**Job**
Retype the data exactly, from its first line to the line containing "COL = SC.collection", including both, and skip any picture.

---- Data block

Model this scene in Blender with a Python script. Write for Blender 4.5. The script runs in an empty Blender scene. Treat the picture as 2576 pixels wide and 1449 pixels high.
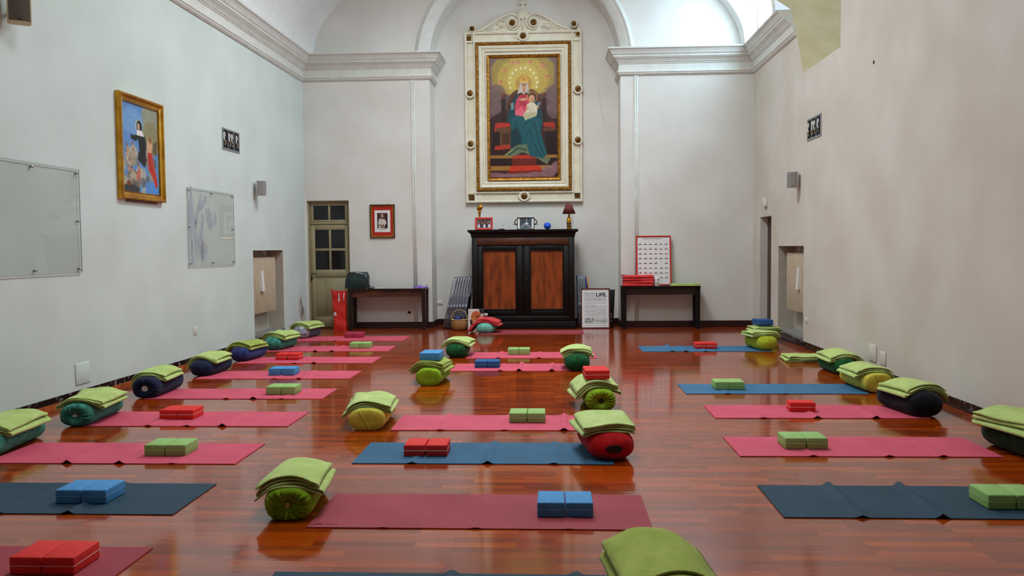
import bpy, bmesh, math, random
import numpy as np
from mathutils import Matrix, Vector
PI = math.pi
SC = bpy.context.scene
COL = SC.collection

# ------------------------------------------------------------------ camera, sky, exposure
def cam():
    yaw, pitch, roll = math.radians(2.861), math.radians(-2.755), math.radians(-0.516)
    f = Vector((-math.sin(yaw)*math.cos(pitch), math.cos(yaw)*math.cos(pitch), math.sin(pitch)))
    r = Vector((math.cos(yaw), math.sin(yaw), 0)); u = r.cross(f)
    r2 = math.cos(roll)*r + math.sin(roll)*u; u2 = -math.sin(roll)*r + math.cos(roll)*u
    cd = bpy.data.cameras.new('camera'); co = bpy.data.objects.new('camera', cd); COL.objects.link(co)
    m = Matrix((r2, u2, -f)).transposed().to_4x4(); m.translation = (0, 0, 1.5)
    co.matrix_world = m
    cd.sensor_width = 36; cd.lens = 2084/2576*36; cd.clip_start = 0.05; cd.clip_end = 100
    SC.camera = co
cam()
W = bpy.data.worlds.new('sky'); SC.world = W; W.use_nodes = True
W.node_tree.nodes['Background'].inputs[0].default_value = (0.75, 0.87, 1.0, 1)
W.node_tree.nodes['Background'].inputs[1].default_value = 1.0
SC.view_settings.view_transform = 'Standard'; SC.view_settings.look = 'None'
SC.view_settings.gamma = 1; SC.view_settings.use_curve_mapping = False
SC.view_settings.exposure = 0.0
WIN_VAULT, FILL_LEFT, WIN_FAR, FILL_NEAR, FILL_BACK, FILL_CROWN, FILL_CROWN2 = 14.0, 7.5, 0.7, 10.0, 0.3, 25.0, 14.0  # left, near, back and crown values drive added light panes

# ------------------------------------------------------------------ helpers
def lin(c):
    o = []
    for v in c[:3]:
        v /= 255.0
        o.append(v/12.92 if v <= 0.04045 else ((v+0.055)/1.055)**2.4)
    return tuple(o)
def mat(name, c, rough=0.7, metal=0.0, c2=None, scale=8.0, bump=0.0, bscale=60.0, spec=0.5, stretch=None, sheen=0.0, detail=4.0, lo=.35, hi=.65, coat=0.0):
    m = bpy.data.materials.new(name); m.use_nodes = True
    nt = m.node_tree; b = nt.nodes['Principled BSDF']; L = nt.links
    b.inputs['Roughness'].default_value = rough; b.inputs['Metallic'].default_value = metal
    b.inputs['Specular IOR Level'].default_value = spec
    if sheen: b.inputs['Sheen Weight'].default_value = sheen
    if coat: b.inputs['Coat Weight'].default_value = coat
    b.inputs['Base Color'].default_value = (*lin(c), 1)
    tc = nt.nodes.new('ShaderNodeTexCoord'); src = tc.outputs['Object']
    if stretch:
        mp = nt.nodes.new('ShaderNodeMapping'); mp.inputs['Scale'].default_value = stretch
        L.new(src, mp.inputs[0]); src = mp.outputs[0]
    if c2:
        n = nt.nodes.new('ShaderNodeTexNoise'); n.inputs['Scale'].default_value = scale; n.inputs['Detail'].default_value = detail
        L.new(src, n.inputs['Vector'])
        r = nt.nodes.new('ShaderNodeValToRGB'); r.color_ramp.elements[0].position = lo; r.color_ramp.elements[1].position = hi
        r.color_ramp.elements[0].color = (*lin(c), 1); r.color_ramp.elements[1].color = (*lin(c2), 1)
        L.new(n.outputs['Fac'], r.inputs[0]); L.new(r.outputs[0], b.inputs['Base Color'])
    if bump:
        n = nt.nodes.new('ShaderNodeTexNoise'); n.inputs['Scale'].default_value = bscale; n.inputs['Detail'].default_value = 3
        L.new(src, n.inputs['Vector'])
        bp = nt.nodes.new('ShaderNodeBump'); bp.inputs['Strength'].default_value = bump; bp.inputs['Distance'].default_value = 0.01
        L.new(n.outputs['Fac'], bp.inputs['Height']); L.new(bp.outputs[0], b.inputs['Normal'])
    return m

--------

**Solution**
Model this scene in Blender with a Python script. Write for Blender 4.5. The script runs in an empty Blender scene. Treat the picture as 2576 pixels wide and 1449 pixels high.
import bpy, bmesh, math, random
import numpy as np
from mathutils import Matrix, Vector
PI = math.pi
SC = bpy.context.scene
COL = SC.collection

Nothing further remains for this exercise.